Existing and announced projects fit for purpose until the middle of the 2040s

US battery recycling future-proofed for decades to come
EV battery recycling will become more important as a greater number of vehicles near end-of-life

The US is on track to increase its capacity for battery recycling to meet EV scrappage levels projected by 2044, says new research from thinktank the International Council on Clean Transportation (ICCT). A current surplus of capacity could serve until the mid-2030s, but additional facilities will extend the horizon even further.

“The 2023 operational recycling capacity should be sufficient to process end-of-life batteries from battery electric vehicles and plug-in hybrid electric vehicles up to the year 2036. When recycling plants announced as of September 2023 are included, sufficient capacity is available to recycle end-of-life batteries until 2044 (see Fig.1),” the ICCT says.

Fig.1: ICCT projections of existing and planned capacity and demand for it

The research calculates that total annual capacity of installed and announced battery recycling projects is 652,293t of material. But current installed capacity as of September 2023 is just 105,150t/yr, revealing the scale of expansion planned.

There are currently eight lithium-ion recycling plants located in the US, according to the ICCT, the biggest of which, in Covington, GA, has a capacity of 30,000t/yr, equivalent to 70,000 EV batteries, with a further 12 projects announced.

Consultancy McKinsey projects that end-of-life material will not make up the bulk of recycled battery inputs until 2030. Instead, production scrap — excess material left behind when batteries are made — will be at the centre of the industry.

McKinsey estimates that, by 2025, 900,000t/yr of battery materials will be recycled globally, 477,000t/yr of which will be production scrap. In McKinsey projections, this amount increases to 795,000t/yr by 2030, at which point end-of-life material will have overtaken it with 1.054mn t/yr recycled.

Circular economy

Despite the comfortable capacity situation, the ICCT still advocates greater legislative stimulus to support the US recycling industry’s development. For example, it calls for a wider rollout of California’s battery labelling requirements — under which manufacturers must clearly label batteries with information about their chemistry, cathode type, anode type, manufacturer, and date of manufacture, in order to streamline the recycling process.

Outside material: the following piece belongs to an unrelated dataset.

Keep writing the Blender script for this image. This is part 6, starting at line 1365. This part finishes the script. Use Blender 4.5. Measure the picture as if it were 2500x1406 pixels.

The report also cites EU legislation that requires all new batteries to contain prescribed amounts of recycled material (16pc for cobalt and 6pc for lithium and nickel) as a model for future US legislation.

Joined-up forward planning is key, in the ICCT’s view, to maximising industry efficiency. For example, it lauds recycling plants “being built in regions where EV and lithium-ion battery production sites are already located”. “This creates a coherent ecosystem where the recycled material can easily be fed back into the lithium-ion battery and EV production lines,” the research says.

Both the ICCT and McKinsey see EV battery recycling only really ramping up in the 2030s, which is no great surprise given average vehicle lifetime estimates of c.15 years and the relative lack of EVs sold prior to 2015. By 2040, the consultancy expects the annual volume of recycled battery materials to have risen to 19.3mn t by 2040 (see Fig.2).

Fig.2: Huge ramp-up in end-of-life material 2030-40, McKinsey predicts

And that makes the prize of a circular battery industry a significant one. “The resources required for battery packs can be endlessly recycled for 70pc less emissions than a new pack so that, when we get to a steady state of production and retirement of EV batteries, actual mining and refining of battery materials can be essentially stopped. That is what a circular economy in battery materials looks like.,” says Glenn Garry, president of Canadian non-profit the Victoria Electric Vehicle Association.

Such a system would reduce the ecological impact of critical mineral mining significantly, as well as helping the US minimise its dependency on foreign mineral extraction. Indeed, the ICCT projects that “an efficient recycling of end-of-life vehicle batteries, in some cases after their prolonged usage in second-life applications, could reduce the combined annual demand in new lithium, cobalt, nickel, and manganese mining by 3pc in 2030, 11pc in 2040, and 28pc in 2050”.